* _DATA SHOWN_:

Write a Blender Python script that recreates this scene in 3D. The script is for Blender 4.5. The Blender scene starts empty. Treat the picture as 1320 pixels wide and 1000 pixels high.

==

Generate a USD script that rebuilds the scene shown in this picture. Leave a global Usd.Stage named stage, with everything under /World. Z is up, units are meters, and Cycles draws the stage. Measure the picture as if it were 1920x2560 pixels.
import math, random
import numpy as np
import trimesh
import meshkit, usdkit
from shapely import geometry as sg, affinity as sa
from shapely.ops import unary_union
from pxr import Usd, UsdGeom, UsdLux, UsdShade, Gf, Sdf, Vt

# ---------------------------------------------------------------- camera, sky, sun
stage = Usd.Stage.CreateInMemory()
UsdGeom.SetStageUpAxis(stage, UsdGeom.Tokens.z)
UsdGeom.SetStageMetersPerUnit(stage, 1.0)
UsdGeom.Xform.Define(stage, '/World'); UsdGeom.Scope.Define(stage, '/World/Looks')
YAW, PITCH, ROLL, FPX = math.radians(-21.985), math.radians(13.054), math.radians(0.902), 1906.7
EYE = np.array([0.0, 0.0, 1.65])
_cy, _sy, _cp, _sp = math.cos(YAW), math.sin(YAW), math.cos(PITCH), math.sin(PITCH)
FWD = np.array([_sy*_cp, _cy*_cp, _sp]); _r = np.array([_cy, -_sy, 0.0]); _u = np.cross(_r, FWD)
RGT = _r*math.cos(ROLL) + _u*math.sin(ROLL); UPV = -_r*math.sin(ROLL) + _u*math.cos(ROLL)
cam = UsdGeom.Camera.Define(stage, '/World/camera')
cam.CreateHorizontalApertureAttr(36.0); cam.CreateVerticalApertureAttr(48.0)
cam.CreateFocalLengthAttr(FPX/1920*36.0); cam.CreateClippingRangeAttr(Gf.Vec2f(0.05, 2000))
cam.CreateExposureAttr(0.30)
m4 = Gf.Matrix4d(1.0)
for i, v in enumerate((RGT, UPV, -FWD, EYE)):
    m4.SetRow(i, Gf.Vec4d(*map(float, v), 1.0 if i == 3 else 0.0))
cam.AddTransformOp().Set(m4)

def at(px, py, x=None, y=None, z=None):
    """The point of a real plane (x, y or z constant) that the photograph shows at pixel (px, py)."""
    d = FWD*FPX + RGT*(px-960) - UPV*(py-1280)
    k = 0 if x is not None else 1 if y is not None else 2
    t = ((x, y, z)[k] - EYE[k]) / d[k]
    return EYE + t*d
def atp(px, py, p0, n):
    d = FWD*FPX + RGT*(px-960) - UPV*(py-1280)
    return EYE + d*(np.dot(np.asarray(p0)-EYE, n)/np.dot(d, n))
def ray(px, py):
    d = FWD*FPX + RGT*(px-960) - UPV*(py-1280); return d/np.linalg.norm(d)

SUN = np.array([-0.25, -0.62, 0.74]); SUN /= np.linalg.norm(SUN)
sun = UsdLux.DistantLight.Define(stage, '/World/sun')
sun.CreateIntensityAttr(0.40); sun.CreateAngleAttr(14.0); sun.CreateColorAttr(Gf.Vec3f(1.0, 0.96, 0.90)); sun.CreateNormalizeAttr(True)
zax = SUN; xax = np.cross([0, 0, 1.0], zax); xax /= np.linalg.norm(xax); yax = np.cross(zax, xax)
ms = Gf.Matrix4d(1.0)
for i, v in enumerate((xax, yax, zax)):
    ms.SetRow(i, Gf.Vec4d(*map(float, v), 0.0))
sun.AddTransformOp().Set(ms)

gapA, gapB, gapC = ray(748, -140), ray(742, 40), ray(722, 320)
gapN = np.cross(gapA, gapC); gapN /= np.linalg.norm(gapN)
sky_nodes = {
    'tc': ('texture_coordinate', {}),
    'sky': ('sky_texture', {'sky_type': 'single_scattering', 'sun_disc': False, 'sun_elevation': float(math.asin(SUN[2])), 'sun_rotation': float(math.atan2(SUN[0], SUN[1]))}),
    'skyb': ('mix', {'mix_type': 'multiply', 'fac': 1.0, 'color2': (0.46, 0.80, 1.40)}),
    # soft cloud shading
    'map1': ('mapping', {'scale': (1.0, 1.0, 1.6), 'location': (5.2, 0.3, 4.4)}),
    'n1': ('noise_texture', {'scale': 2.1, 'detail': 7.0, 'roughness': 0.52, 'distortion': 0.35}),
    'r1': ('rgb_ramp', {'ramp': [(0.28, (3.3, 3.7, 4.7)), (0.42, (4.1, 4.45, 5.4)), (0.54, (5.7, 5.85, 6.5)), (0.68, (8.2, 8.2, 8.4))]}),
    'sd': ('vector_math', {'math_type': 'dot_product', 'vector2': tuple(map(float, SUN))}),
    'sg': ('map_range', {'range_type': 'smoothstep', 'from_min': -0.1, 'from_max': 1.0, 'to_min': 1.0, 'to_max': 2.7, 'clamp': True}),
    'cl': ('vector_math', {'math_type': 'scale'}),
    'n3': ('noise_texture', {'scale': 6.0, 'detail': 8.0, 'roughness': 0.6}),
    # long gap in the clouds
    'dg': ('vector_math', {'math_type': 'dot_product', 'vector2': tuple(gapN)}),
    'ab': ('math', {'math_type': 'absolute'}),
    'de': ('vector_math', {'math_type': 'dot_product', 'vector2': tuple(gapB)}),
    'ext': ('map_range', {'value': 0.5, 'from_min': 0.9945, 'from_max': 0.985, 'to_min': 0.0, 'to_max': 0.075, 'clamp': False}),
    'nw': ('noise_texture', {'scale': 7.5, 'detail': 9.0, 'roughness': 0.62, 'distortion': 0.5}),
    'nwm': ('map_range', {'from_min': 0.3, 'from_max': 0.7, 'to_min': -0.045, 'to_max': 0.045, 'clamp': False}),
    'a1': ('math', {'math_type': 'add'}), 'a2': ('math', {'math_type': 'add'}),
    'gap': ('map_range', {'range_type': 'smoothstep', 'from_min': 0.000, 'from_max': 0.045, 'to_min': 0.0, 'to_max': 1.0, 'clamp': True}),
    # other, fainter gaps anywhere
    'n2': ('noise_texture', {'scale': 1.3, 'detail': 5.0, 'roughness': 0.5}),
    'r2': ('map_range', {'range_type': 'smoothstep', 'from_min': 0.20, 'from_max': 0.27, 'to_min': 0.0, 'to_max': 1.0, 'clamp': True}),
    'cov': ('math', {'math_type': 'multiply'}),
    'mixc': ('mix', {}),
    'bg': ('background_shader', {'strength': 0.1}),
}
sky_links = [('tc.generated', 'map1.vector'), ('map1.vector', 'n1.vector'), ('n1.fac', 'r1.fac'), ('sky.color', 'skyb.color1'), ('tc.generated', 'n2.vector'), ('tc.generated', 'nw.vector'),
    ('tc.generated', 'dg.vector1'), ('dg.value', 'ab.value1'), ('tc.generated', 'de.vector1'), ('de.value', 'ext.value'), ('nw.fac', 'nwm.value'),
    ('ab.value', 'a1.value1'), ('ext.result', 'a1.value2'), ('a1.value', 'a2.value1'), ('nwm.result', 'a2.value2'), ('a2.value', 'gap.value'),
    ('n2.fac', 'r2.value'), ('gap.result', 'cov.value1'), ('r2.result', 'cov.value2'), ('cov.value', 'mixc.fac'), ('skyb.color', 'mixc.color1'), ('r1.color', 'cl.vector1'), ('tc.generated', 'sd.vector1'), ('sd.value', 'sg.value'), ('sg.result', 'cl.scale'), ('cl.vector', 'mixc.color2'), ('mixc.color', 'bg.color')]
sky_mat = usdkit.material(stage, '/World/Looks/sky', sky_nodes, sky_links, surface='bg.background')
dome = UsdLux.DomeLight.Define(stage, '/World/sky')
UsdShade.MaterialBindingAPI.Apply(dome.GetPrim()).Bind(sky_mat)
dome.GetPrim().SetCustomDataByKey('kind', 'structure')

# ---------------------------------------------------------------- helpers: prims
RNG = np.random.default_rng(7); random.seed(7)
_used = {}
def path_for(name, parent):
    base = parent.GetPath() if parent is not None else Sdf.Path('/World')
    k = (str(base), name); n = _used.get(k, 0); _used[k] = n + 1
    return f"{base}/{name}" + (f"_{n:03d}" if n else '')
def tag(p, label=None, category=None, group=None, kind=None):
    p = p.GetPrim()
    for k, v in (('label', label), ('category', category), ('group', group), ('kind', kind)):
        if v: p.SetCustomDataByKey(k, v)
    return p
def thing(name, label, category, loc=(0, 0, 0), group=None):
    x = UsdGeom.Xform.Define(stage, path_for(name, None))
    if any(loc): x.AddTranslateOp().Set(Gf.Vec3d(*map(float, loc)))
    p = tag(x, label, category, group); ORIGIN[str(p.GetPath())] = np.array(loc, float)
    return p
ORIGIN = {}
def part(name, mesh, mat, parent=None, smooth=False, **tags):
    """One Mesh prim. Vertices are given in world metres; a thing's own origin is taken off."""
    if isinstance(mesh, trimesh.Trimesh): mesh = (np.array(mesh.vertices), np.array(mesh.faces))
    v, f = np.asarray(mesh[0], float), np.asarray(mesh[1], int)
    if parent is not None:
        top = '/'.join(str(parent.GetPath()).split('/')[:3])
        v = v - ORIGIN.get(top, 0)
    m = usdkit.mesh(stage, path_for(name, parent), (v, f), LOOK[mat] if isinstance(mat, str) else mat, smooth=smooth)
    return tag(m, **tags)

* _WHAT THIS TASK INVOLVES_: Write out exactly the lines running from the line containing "Generate a USD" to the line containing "d = FWD*FPX + RGT*(px-960) - UPV*(py-1280);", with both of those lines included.

* _CORRECT RESPONSE_:
Generate a USD script that rebuilds the scene shown in this picture. Leave a global Usd.Stage named stage, with everything under /World. Z is up, units are meters, and Cycles draws the stage. Measure the picture as if it were 1920x2560 pixels.
import math, random
import numpy as np
import trimesh
import meshkit, usdkit
from shapely import geometry as sg, affinity as sa
from shapely.ops import unary_union
from pxr import Usd, UsdGeom, UsdLux, UsdShade, Gf, Sdf, Vt

# ---------------------------------------------------------------- camera, sky, sun
stage = Usd.Stage.CreateInMemory()
UsdGeom.SetStageUpAxis(stage, UsdGeom.Tokens.z)
UsdGeom.SetStageMetersPerUnit(stage, 1.0)
UsdGeom.Xform.Define(stage, '/World'); UsdGeom.Scope.Define(stage, '/World/Looks')
YAW, PITCH, ROLL, FPX = math.radians(-21.985), math.radians(13.054), math.radians(0.902), 1906.7
EYE = np.array([0.0, 0.0, 1.65])
_cy, _sy, _cp, _sp = math.cos(YAW), math.sin(YAW), math.cos(PITCH), math.sin(PITCH)
FWD = np.array([_sy*_cp, _cy*_cp, _sp]); _r = np.array([_cy, -_sy, 0.0]); _u = np.cross(_r, FWD)
RGT = _r*math.cos(ROLL) + _u*math.sin(ROLL); UPV = -_r*math.sin(ROLL) + _u*math.cos(ROLL)
cam = UsdGeom.Camera.Define(stage, '/World/camera')
cam.CreateHorizontalApertureAttr(36.0); cam.CreateVerticalApertureAttr(48.0)
cam.CreateFocalLengthAttr(FPX/1920*36.0); cam.CreateClippingRangeAttr(Gf.Vec2f(0.05, 2000))
cam.CreateExposureAttr(0.30)
m4 = Gf.Matrix4d(1.0)
for i, v in enumerate((RGT, UPV, -FWD, EYE)):
    m4.SetRow(i, Gf.Vec4d(*map(float, v), 1.0 if i == 3 else 0.0))
cam.AddTransformOp().Set(m4)

def at(px, py, x=None, y=None, z=None):
    """The point of a real plane (x, y or z constant) that the photograph shows at pixel (px, py)."""
    d = FWD*FPX + RGT*(px-960) - UPV*(py-1280)
    k = 0 if x is not None else 1 if y is not None else 2
    t = ((x, y, z)[k] - EYE[k]) / d[k]
    return EYE + t*d
def atp(px, py, p0, n):
    d = FWD*FPX + RGT*(px-960) - UPV*(py-1280)
    return EYE + d*(np.dot(np.asarray(p0)-EYE, n)/np.dot(d, n))
def ray(px, py):
    d = FWD*FPX + RGT*(px-960) - UPV*(py-1280); return d/np.linalg.norm(d)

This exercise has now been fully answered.